Our technique is similar to 'chunked prefill' (Agrawal 2023) but has quite different motivations. While chunked prefill typically aims to reduce memory costs for long sequences and sequence compute-bound prefill work with memory-bound decoding, we aim to reduce first token latency. Other applications tend to assume the entire input is passed at once, which is generally true in the text case. In the speech (and video) case, we can assume that we really are receiving the input continuously, and thus can perform this tradeoff to reduce first token latency.

The performance improvements will vary depending on hardware, sequence length, and model size, but the principle remains consistent across configurations. Note that the compute efficiency may decrease: computing over smaller batches reduces the arithmetic intensity, and we incur additional memory access costs in accessing the KV cache.
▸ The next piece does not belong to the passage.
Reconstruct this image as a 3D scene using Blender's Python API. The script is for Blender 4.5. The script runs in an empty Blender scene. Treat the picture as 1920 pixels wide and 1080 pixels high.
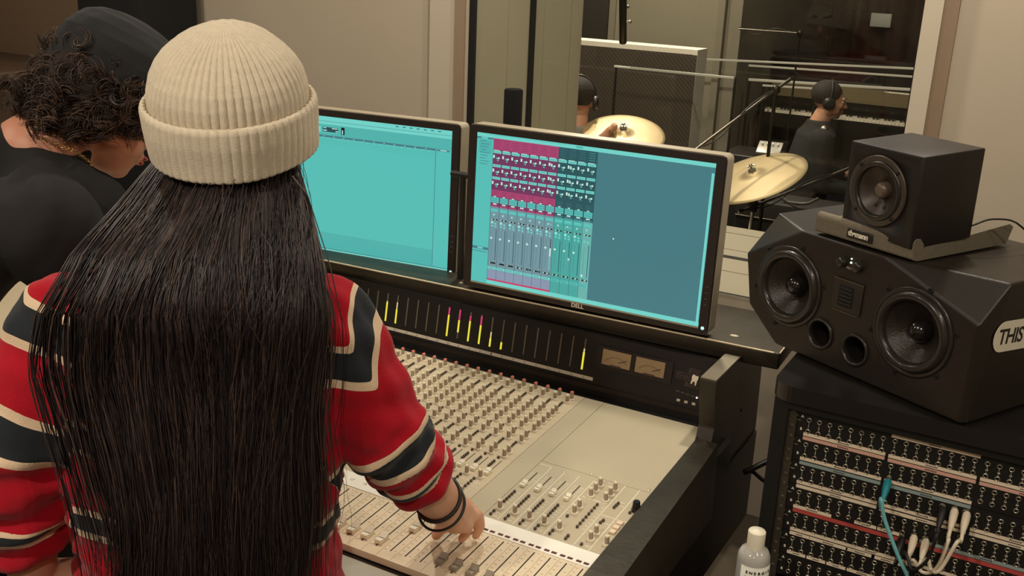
import bpy, bmesh, math, random
import numpy as np
from mathutils import Matrix, Vector, Euler
random.seed(7); rng = np.random.default_rng(7)
scene = bpy.context.scene
COL = scene.collection
EYE = 1.75                      # camera height above the control room floor, metres
YAW, PIT, ROL, FPX = -0.5018, 0.3162, -0.0422, 1953.3

# ------------------------------------------------------------------ camera
def cam_axes():
    cy, sy, cp, sp = math.cos(YAW), math.sin(YAW), math.cos(PIT), math.sin(PIT)
    fwd = np.array([sy*cp, cy*cp, -sp]); right = np.array([cy, -sy, 0.0]); down = np.cross(fwd, right)
    cr, sr = math.cos(ROL), math.sin(ROL)
    return cr*right + sr*down, -sr*right + cr*down, fwd
RT, DN, FW = cam_axes()
cam_data = bpy.data.cameras.new('camera'); cam = bpy.data.objects.new('camera', cam_data); COL.objects.link(cam)
cam_data.sensor_width = 36.0; cam_data.lens = FPX/1920*36.0; cam_data.clip_start = 0.05
m3 = Matrix((RT, -DN, -FW)).transposed()
cam.matrix_world = Matrix.Translation((0, 0, EYE)) @ m3.to_4x4()
scene.camera = cam

# ------------------------------------------------------------------ view, world
scene.view_settings.view_transform = 'Standard'; scene.view_settings.look = 'None'
scene.view_settings.exposure = 0.0; scene.view_settings.gamma = 1.0; scene.view_settings.use_curve_mapping = False
scene.cycles.use_denoising = True
scene.cycles.max_bounces = 8; scene.cycles.transmission_bounces = 8; scene.cycles.transparent_max_bounces = 12
scene.cycles.sample_clamp_indirect = 4.0
scene.cycles.caustics_reflective = False; scene.cycles.caustics_refractive = False
world = bpy.data.worlds.new('world'); scene.world = world; world.use_nodes = True
world.node_tree.nodes['Background'].inputs[0].default_value = (0.5, 0.42, 0.32, 1)
world.node_tree.nodes['Background'].inputs[1].default_value = 0.02

# ------------------------------------------------------------------ helpers
def A(*p): return np.array(p, float)
def ray(x, y): return RT*((x-960)/FPX) + DN*((y-540)/FPX) + FW
def P(x, y, k): return ray(x, y)*k              # point at depth k metres along the view axis
def atz(x, y, z): r = ray(x, y); return r*(z/r[2])
def aty(x, y, Y): r = ray(x, y); return r*(Y/r[1])
def lin(c):
    c = c/255.0
    return c/12.92 if c <= 0.04045 else ((c+0.055)/1.055)**2.4
def rgb(c): return (lin(c[0]), lin(c[1]), lin(c[2]), 1.0)

MATS = {}
def mat(name, c, rough=0.6, metal=0.0, spec=0.5, var=0.08, scale=30, bump=0.0, bscale=None, coat=0.0, alpha=None):
    if name in MATS: return MATS[name]
    m = bpy.data.materials.new(name); m.use_nodes = True; nt = m.node_tree; b = nt.nodes['Principled BSDF']
    b.inputs['Roughness'].default_value = rough; b.inputs['Metallic'].default_value = metal
    b.inputs['Specular IOR Level'].default_value = spec; b.inputs['Coat Weight'].default_value = coat
    tc = nt.nodes.new('ShaderNodeTexCoord'); nz = nt.nodes.new('ShaderNodeTexNoise'); nz.inputs['Scale'].default_value = scale
    nz.inputs['Detail'].default_value = 4; nt.links.new(tc.outputs['Object'], nz.inputs['Vector'])
    mx = nt.nodes.new('ShaderNodeMix'); mx.data_type = 'RGBA'; col = rgb(c)
    mx.inputs[6].default_value = tuple(v*(1-var) for v in col[:3])+(1,); mx.inputs[7].default_value = tuple(min(1, v*(1+var)) for v in col[:3])+(1,)
    nt.links.new(nz.outputs['Fac'], mx.inputs[0]); nt.links.new(mx.outputs[2], b.inputs['Base Color'])
    if bump:
        n2 = nt.nodes.new('ShaderNodeTexNoise'); n2.inputs['Scale'].default_value = bscale or scale*4
        nt.links.new(tc.outputs['Object'], n2.inputs['Vector'])
        bp = nt.nodes.new('ShaderNodeBump'); bp.inputs['Strength'].default_value = bump; bp.inputs['Distance'].default_value = 0.002
        nt.links.new(n2.outputs['Fac'], bp.inputs['Height']); nt.links.new(bp.outputs['Normal'], b.inputs['Normal'])
    MATS[name] = m; return m
def emit(name, c, strength=1.0):
    if name in MATS: return MATS[name]
    m = bpy.data.materials.new(name); m.use_nodes = True; b = m.node_tree.nodes['Principled BSDF']
    b.inputs['Base Color'].default_value = (0.01, 0.01, 0.01, 1); b.inputs['Roughness'].default_value = 0.35
    b.inputs['Emission Color'].default_value = rgb(c); b.inputs['Emission Strength'].default_value = strength
    MATS[name] = m; return m

class MB:
    """collects shapes given in eye-centred metres; build() links them as one mesh object"""
    def __init__(s): s.v = []; s.f = []; s.m = []; s.s = []; s.T = None
    def add(s, verts, faces, mi=0, smooth=False, T=None):
        o = len(s.v); T = T if T is not None else s.T
        if T is not None:
            T = np.array(T); V = np.asarray(verts, float); V = V@T[:3, :3].T + T[:3, 3]
            verts = V.tolist()
        s.v.extend([tuple(map(float, p)) for p in verts])
        for f in faces: s.f.append(tuple(i+o for i in f)); s.m.append(mi); s.s.append(smooth)
        return s
    def box(s, x0, x1, y0, y1, z0, z1, mi=0, T=None):
        v = [(x, y, z) for z in (z0, z1) for y in (y0, y1) for x in (x0, x1)]
        return s.add(v, [(0, 2, 3, 1), (4, 5, 7, 6), (0, 1, 5, 4), (2, 6, 7, 3), (0, 4, 6, 2), (1, 3, 7, 5)], mi, False, T)
    def rbox(s, x0, x1, y0, y1, z0, z1, r=0.003, mi=0, T=None, n=2):
        bm = bmesh.new(); bmesh.ops.create_cube(bm, size=1)
        for v in bm.verts: v.co = Vector(((x0+x1)/2+v.co.x*(x1-x0), (y0+y1)/2+v.co.y*(y1-y0), (z0+z1)/2+v.co.z*(z1-z0)))
        bmesh.ops.bevel(bm, geom=bm.edges[:], offset=r, segments=n, affect='EDGES', profile=0.5)
        bm.verts.index_update(); s.add([v.co[:] for v in bm.verts], [[v.index for v in f.verts] for f in bm.faces], mi, True, T); bm.free(); return s
    def prism(s, poly, d0, d1, mi=0, T=None, smooth=False):
        n = len(poly); v = [(x, y, d0) for x, y in poly]+[(x, y, d1) for x, y in poly]
        f = [tuple(range(n))[::-1], tuple(range(n, 2*n))]; s.add(v, f, mi, False, T)
        return s.add(v, [(i, (i+1) % n, n+(i+1) % n, n+i) for i in range(n)], mi, smooth, T)
    def lathe(s, prof, n=24, mi=0, T=None, smooth=True, cap=True):
        v = []; k = len(prof)
        for r, z in prof:
            for i in range(n): a = 2*math.pi*i/n; v.append((r*math.cos(a), r*math.sin(a), z))
        f = [(j*n+i, j*n+(i+1) % n, (j+1)*n+(i+1) % n, (j+1)*n+i) for j in range(k-1) for i in range(n)]
        s.add(v, f, mi, smooth, T)
        if cap:
            s.add(v[:n], [tuple(range(n))[::-1]], mi, False, T); s.add(v[-n:], [tuple(range(n))], mi, False, T)
        return s
    def tube(s, pts, r, n=8, mi=0, T=None, cap=True, smooth=True):
        pts = [np.asarray(p, float) for p in pts]; k = len(pts); rr = [r]*k if np.isscalar(r) else r
        v = []; u = None
        for j in range(k):
            t = pts[min(j+1, k-1)]-pts[max(j-1, 0)]; t = t/(np.linalg.norm(t)+1e-12)
            if u is None: u = np.cross(t, A(0, 0, 1) if abs(t[2]) < .9 else A(1, 0, 0))
            u = u-t*(u@t); u /= np.linalg.norm(u)+1e-12; w = np.cross(t, u)
            for i in range(n): a = 2*math.pi*i/n; v.append(pts[j]+rr[j]*(math.cos(a)*u+math.sin(a)*w))
        s.add(v, [(j*n+i, j*n+(i+1) % n, (j+1)*n+(i+1) % n, (j+1)*n+i) for j in range(k-1) for i in range(n)], mi, smooth, T)
        if cap: s.add(v, [tuple(range(n))[::-1], tuple(range((k-1)*n, k*n))], mi, False, T)
        return s
    def ball(s, c, r, mi=0, T=None, n=12, sc=(1, 1, 1), R=None):
        v = []; f = []; m = n//2+1
        R = np.eye(3) if R is None else np.array(R)
        for j in range(m+1):
            ph = math.pi*j/m
            for i in range(n):
                a = 2*math.pi*i/n; v.append(A(*c)+R@(A(math.sin(ph)*math.cos(a)*sc[0], math.sin(ph)*math.sin(a)*sc[1], math.cos(ph)*sc[2])*r))
        for j in range(m):
            for i in range(n): f.append((j*n+i, (j+1)*n+i, (j+1)*n+(i+1) % n, j*n+(i+1) % n))
        return s.add(v, f, mi, True, T)
    def mesh(s, name, mats, L=(0, 0, 0)):
        me = bpy.data.meshes.new(name); L = np.asarray(L, float)
        V = np.array(s.v, float).reshape(-1, 3)-L
        me.from_pydata(V.tolist(), [], s.f)
        for m in (mats if isinstance(mats, (list, tuple)) else [mats]): me.materials.append(m)
        me.polygons.foreach_set('material_index', s.m); me.polygons.foreach_set('use_smooth', s.s); me.update(); return me
    def build(s, name, mats, parent=None, loc=None):
        """top level: origin at loc (eye-centred); child: origin at its parent's"""
        L = ORG.get(parent.name, A(0, 0, 0)) if parent is not None else A(*(loc if loc is not None else (0, 0, -EYE)))
        o = bpy.data.objects.new(name, s.mesh(name, mats, L)); COL.objects.link(o)
        if parent is not None: o.parent = parent
        else: o.location = (L[0], L[1], L[2]+EYE)
        ORG[o.name] = L; return o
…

We believe these drawbacks can be handled in a production system. In the batch size 1 case, the GPU is idle anyways; in the large batch size case, the prefill chunks can be batched with decoder tasks.

Our approach draws inspiration from Google Wave: Wave allowed users to see each other's typing in real-time, enabling dynamic editing and response formulation before the other party finished their message. This concept mirrors how humans listen and formulate responses during natural conversations, often beginning to think of replies before the speaker has finished.

We opensource a colab notebook demonstrating this technique and its speed up - on our example, it improves first token latency 2-3x.

Conclusion

We made a lot of progress towards a great AI voice chat, though there was still far to go. We certainly did not reach a global optimum but did prove that we could build something that worked and publicly derisked the research. From here, voice chat felt like a product and engineering problem, rather than a research question.

With everything put together, we would have had a state-of-the-art voice system responding in human imperceptible latency, capable of human-like backchannels and fluid turn-taking.